The Writing Mamas Daily Blog

Each day on the Writing Mamas Daily Blog, a different member will write about mothering.

If you're a mom then you've said these words, you've made these observations and you've lived these situations - 24/7.

And for that, you are a goddess.

Wednesday, July 09, 2008


Real Life Snapped Between All the Kodak Moments

Standing in the kitchen at the brink of dawn, I'm not quite awake, so I don't want the junior paparazzi capturing the moment. But I've grown accustomed to the photographs, so much so that I often don't notice them being taken any longer.

The pictures I take of our family are the life moments I want to remember, the "cute" ones: the first day of school, a baby with food all over his face, my two boys eating popsicles on the front step.
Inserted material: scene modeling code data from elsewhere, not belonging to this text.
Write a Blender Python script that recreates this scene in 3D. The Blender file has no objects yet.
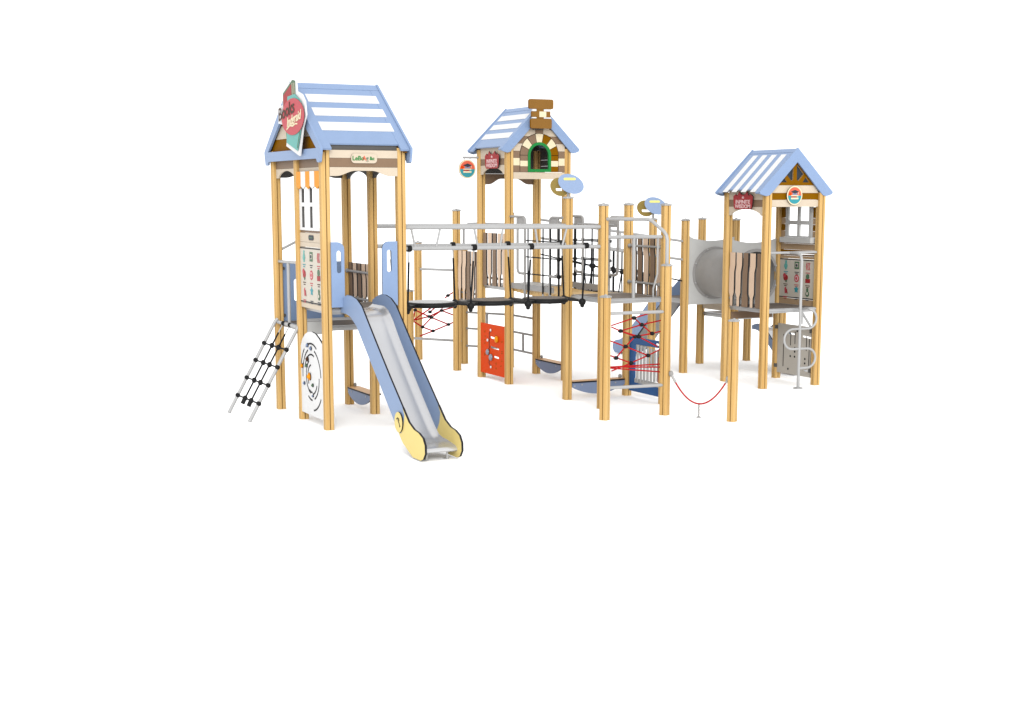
import bpy, bmesh, math, random
from mathutils import Vector, Matrix
from mathutils.geometry import tessellate_polygon
random.seed(7)
scene = bpy.context.scene
COL = scene.collection
PI = math.pi

# ------------------------------------------------------------------ materials
ALB = 0.56
def lin(c, k=None):
    return tuple((ALB if k is None else k)*(v/12.92 if v <= 0.04045 else ((v+0.055)/1.055)**2.4) for v in (x/255 for x in c))

def make_mat(name, rgb, rough=0.5, metal=0.0, var=0.06, scale=6.0, spec=0.14, bump=0.0, coat=0.0, alb=None):
    m = bpy.data.materials.new(name); m.use_nodes = True
    nt = m.node_tree; n = nt.nodes; l = nt.links
    b = n['Principled BSDF']
    c = lin(rgb, alb)
    tc = n.new('ShaderNodeTexCoord')
    nz = n.new('ShaderNodeTexNoise'); nz.inputs['Scale'].default_value = scale; nz.inputs['Detail'].default_value = 6
    nz.inputs['Roughness'].default_value = 0.65
    l.new(tc.outputs['Object'], nz.inputs['Vector'])
    cr = n.new('ShaderNodeValToRGB')
    cr.color_ramp.elements[0].position = 0.3; cr.color_ramp.elements[1].position = 0.7
    cr.color_ramp.elements[0].color = (*[max(0, x*(1-var)) for x in c], 1)
    cr.color_ramp.elements[1].color = (*[min(1, x*(1+var)) for x in c], 1)
    l.new(nz.outputs['Fac'], cr.inputs['Fac'])
    l.new(cr.outputs['Color'], b.inputs['Base Color'])
    rr = n.new('ShaderNodeMapRange'); rr.inputs['To Min'].default_value = max(0.02, rough-0.07); rr.inputs['To Max'].default_value = min(1, rough+0.07)
    l.new(nz.outputs['Fac'], rr.inputs['Value']); l.new(rr.outputs['Result'], b.inputs['Roughness'])
    b.inputs['Metallic'].default_value = metal
    b.inputs['Specular IOR Level'].default_value = spec
    b.inputs['Coat Weight'].default_value = coat
    if bump:
        n2 = n.new('ShaderNodeTexNoise'); n2.inputs['Scale'].default_value = 260
        l.new(tc.outputs['Object'], n2.inputs['Vector'])
        bp = n.new('ShaderNodeBump'); bp.inputs['Strength'].default_value = bump; bp.inputs['Distance'].default_value = 0.002
        l.new(n2.outputs['Fac'], bp.inputs['Height']); l.new(bp.outputs['Normal'], b.inputs['Normal'])
    return m

def make_wood(name, light, dark):
    m = bpy.data.materials.new(name); m.use_nodes = True
    nt = m.node_tree; n = nt.nodes; l = nt.links; b = n['Principled BSDF']
    tc = n.new('ShaderNodeTexCoord')
    mp = n.new('ShaderNodeMapping'); mp.inputs['Scale'].default_value = (55, 55, 1.3)
    l.new(tc.outputs['Object'], mp.inputs['Vector'])
    nz = n.new('ShaderNodeTexNoise'); nz.inputs['Scale'].default_value = 1.0; nz.inputs['Detail'].default_value = 5; nz.inputs['Distortion'].default_value = 0.4
    l.new(mp.outputs['Vector'], nz.inputs['Vector'])
    mp2 = n.new('ShaderNodeMapping'); mp2.inputs['Scale'].default_value = (7, 7, 0.5)
    l.new(tc.outputs['Object'], mp2.inputs['Vector'])
    n2 = n.new('ShaderNodeTexNoise'); n2.inputs['Scale'].default_value = 1.0; n2.inputs['Detail'].default_value = 2
    l.new(mp2.outputs['Vector'], n2.inputs['Vector'])
    mx = n.new('ShaderNodeMath'); mx.operation = 'MULTIPLY_ADD'; mx.inputs[1].default_value = 0.55
    l.new(nz.outputs['Fac'], mx.inputs[0])
    ml = n.new('ShaderNodeMath'); ml.operation = 'MULTIPLY'; ml.inputs[1].default_value = 0.45
    l.new(n2.outputs['Fac'], ml.inputs[0]); l.new(ml.outputs[0], mx.inputs[2])
    cr = n.new('ShaderNodeValToRGB')
    cr.color_ramp.elements[0].position = 0.33; cr.color_ramp.elements[1].position = 0.66
    cr.color_ramp.elements[0].color = (*lin(dark), 1); cr.color_ramp.elements[1].color = (*lin(light), 1)
    l.new(mx.outputs[0], cr.inputs['Fac']); l.new(cr.outputs['Color'], b.inputs['Base Color'])
    b.inputs['Roughness'].default_value = 0.55; b.inputs['Specular IOR Level'].default_value = 0.18
    bp = n.new('ShaderNodeBump'); bp.inputs['Strength'].default_value = 0.25; bp.inputs['Distance'].default_value = 0.001
    l.new(nz.outputs['Fac'], bp.inputs['Height']); l.new(bp.outputs['Normal'], b.inputs['Normal'])
    return m

M = dict(
    wood=make_wood('pine_wood', (236, 197, 130), (208, 161, 90)),
    plank=make_wood('plank_wood', (248, 212, 150), (226, 182, 116)),
    seatwood=make_mat('peach_seat_board', (250, 198, 142), 0.5),
    blue=make_mat('light_blue_board', (145, 169, 207), 0.42, var=0.03, spec=0.2),
    white=make_mat('white_board', (246, 246, 246), 0.45, var=0.02),
    cream=make_mat('cream_board', (222, 206, 184), 0.5, var=0.03),
    peach=make_mat('pale_tan_board', (238, 208, 180), 0.5, var=0.03),
    tan=make_mat('tan_board', (196, 166, 132), 0.5, var=0.03),
    taupe=make_mat('taupe_board', (144, 118, 95), 0.5, var=0.04),
    brown=make_mat('mustard_brown_board', (140, 92, 0), 0.6, var=0.04, spec=0.03),
    chim=make_mat('chimney_brown_board', (148, 106, 50), 0.5, var=0.04, spec=0.06),
    ivory=make_mat('ivory_board', (248, 232, 196), 0.5, var=0.02),
    green=make_mat('green_board', (28, 140, 66), 0.45, var=0.03),
    orange=make_mat('orange_red_board', (236, 76, 0), 0.5, var=0.03, spec=0.05),
    amber=make_mat('amber_board', (248, 160, 8), 0.45, var=0.03),
    yellow=make_mat('pale_yellow_board', (250, 226, 142), 0.45, var=0.02),
    lemon=make_mat('lemon_board', (252, 246, 140), 0.45, var=0.02),
    olive=make_mat('olive_board', (176, 152, 84), 0.5, var=0.03),
    royal=make_mat('royal_blue_board', (52, 104, 168), 0.4, var=0.03),
    slate=make_mat('slate_blue_board', (136, 152, 184), 0.45, var=0.03),
    navy=make_mat('navy_plastic', (40, 48, 66), 0.5),
    grey=make_mat('grey_board', (206, 206, 204), 0.5, var=0.03),
    warmgrey=make_mat('warm_grey_board', (206, 200, 190), 0.5, var=0.03),
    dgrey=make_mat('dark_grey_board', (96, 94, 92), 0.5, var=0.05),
    deck=make_mat('brown_grey_deck', (132, 122, 114), 0.7, var=0.1, scale=40, bump=0.3),
    tube=make_mat('grey_painted_steel', (182, 182, 182), 0.38, metal=0.0, var=0.03, spec=0.5),
    alu=make_mat('brushed_aluminium', (196, 196, 196), 0.36, metal=0.6, var=0.04, scale=20),
    steel=make_mat('stainless_sheet', (230, 230, 232), 0.24, metal=0.6, var=0.008, scale=1.5),
    dtube=make_mat('mid_grey_steel', (170, 168, 166), 0.4, var=0.03),
    tunnel=make_mat('grey_plastic_tunnel', (170, 168, 165), 0.5, var=0.03, bump=0.1),
    black=make_mat('black_rubber', (26, 26, 27), 0.55, var=0.1),
    edge=make_mat('black_board_core', (34, 34, 38), 0.55),
    rope=make_mat('black_rope', (30, 32, 36), 0.8, var=0.25, scale=120, bump=0.5),
    redrope=make_mat('red_rope', (196, 30, 34), 0.8, var=0.15, scale=120, bump=0.5),
    red=make_mat('dark_red_board', (172, 44, 48), 0.45, var=0.05),
    rose=make_mat('rose_red_board', (204, 78, 88), 0.45, var=0.04),
    pink=make_mat('pale_pink_print', (244, 200, 200), 0.5, var=0.02),
    teal=make_mat('teal_board', (110, 186, 178), 0.45, var=0.04),
    dteal=make_mat('deep_teal_board', (62, 160, 172), 0.45, var=0.04),
    coral=make_mat('coral_board', (240, 112, 84), 0.45, var=0.05),
    charcoal=make_mat('charcoal_print', (58, 66, 76), 0.5, var=0.08),
    sage=make_mat('sage_print', (92, 124, 96), 0.5, var=0.08),
    dbrown=make_mat('dark_brown_print', (84, 56, 40), 0.5, var=0.08),
    paper=make_mat('pale_menu_board', (222, 214, 200), 0.5, var=0.02),
    ball=make_mat('grey_knob', (160, 164, 178), 0.3, metal=0.3),
)

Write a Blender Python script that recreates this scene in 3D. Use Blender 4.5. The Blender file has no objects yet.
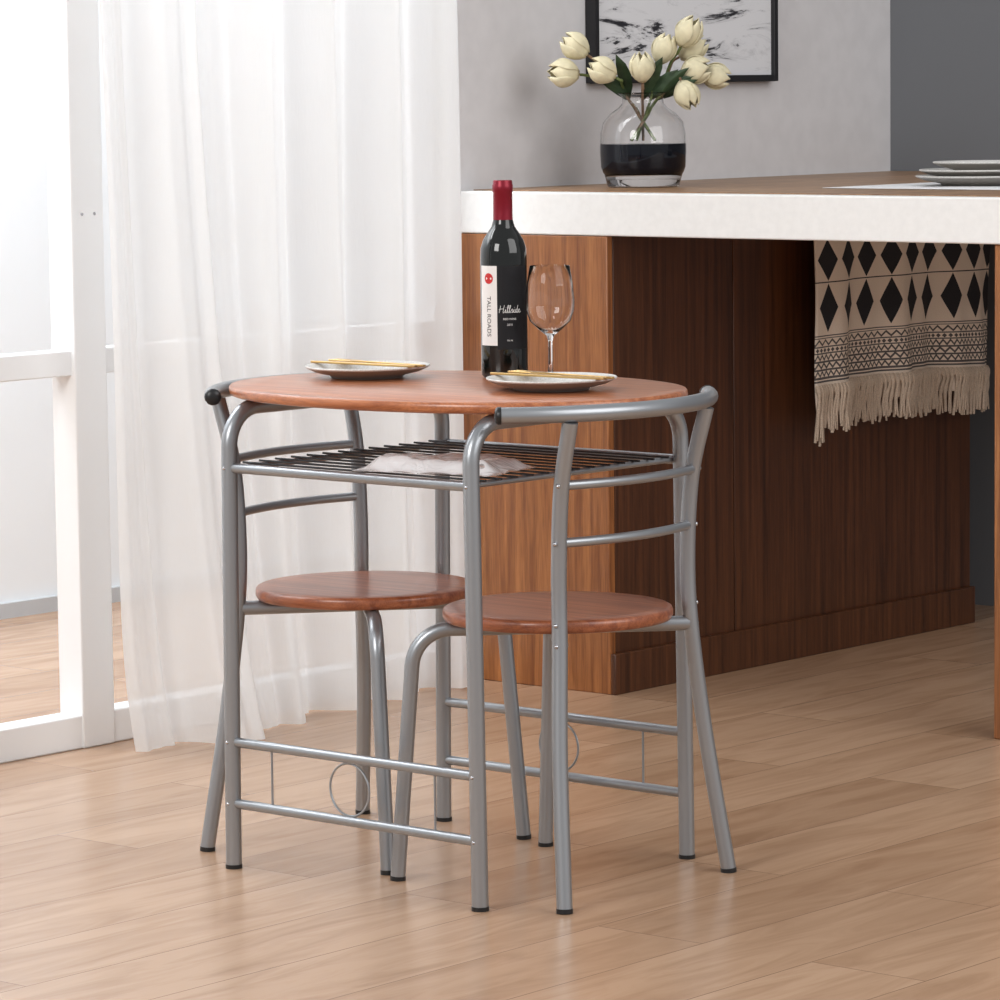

My husband takes amazing photographs of nature, including a pair of frog lovers preparing to bring new tadpoles into the waterways of College of Marin. He also photographs our boys, zoomed in with serious expressions or action shots of them riding their bikes.

I prefer the smiling ones.

For Christmas, my son received a digital camera with video function. I wondered if it was too advanced. But by his fourth birthday, he knew all the settings and could independently take pictures and videos, even viewing and deleting the ones he no longer wanted.

I'm intrigued by what captures my son's interest. Not exceptional events, but the ordinary moments of daily life. His favorite video subject is his trains. Sometimes the camera even takes a ride, videoing the whole trip.

My son also likes to run through the house with the video on, saying, "Here's my room, here's my brudder and heeeeere's Mama!" Pan to me, in my pajamas with major bed head. To my defense, it's only seven in the morning, but this is something I would not have chosen to capture on memory stick myself. Or the time he was videoing his trains, and you can hear me (quite clearly) talking on the phone about how I'd been having a hard time, but am thankfully feeling better now.

But this is life.

The hard times, the better times, the bed head. Why not preserve them along with the rest of the happy moments? My son even captured me scolding him and his brother in the infamous "train tracks in the potty" incident. The camera lay innocently on the floor, on video mode unbeknownst to me.

I will continue with my Kodak moments, and my husband and son will continue with theirs. Somewhere between the three, we're probably capturing a fairly accurate slice of our daily life.

Yesterday, my youngest son, who is only two years old, begged me to use the digital camera. I reluctantly handed it over, saying, "Be careful…"

While I wasn't looking, he somehow changed it to video mode and we now have a video of his dimpled feet performing with the kitchen cupboard as the backdrop. Then, a moment later, the camera dropped, thud, onto the floor. The video ends with me saying, "No more camera," and taking it away. The camera survived, but I realized it may be time for him to have his own camera.

With a fourth photographer in the family, we have one more perspective.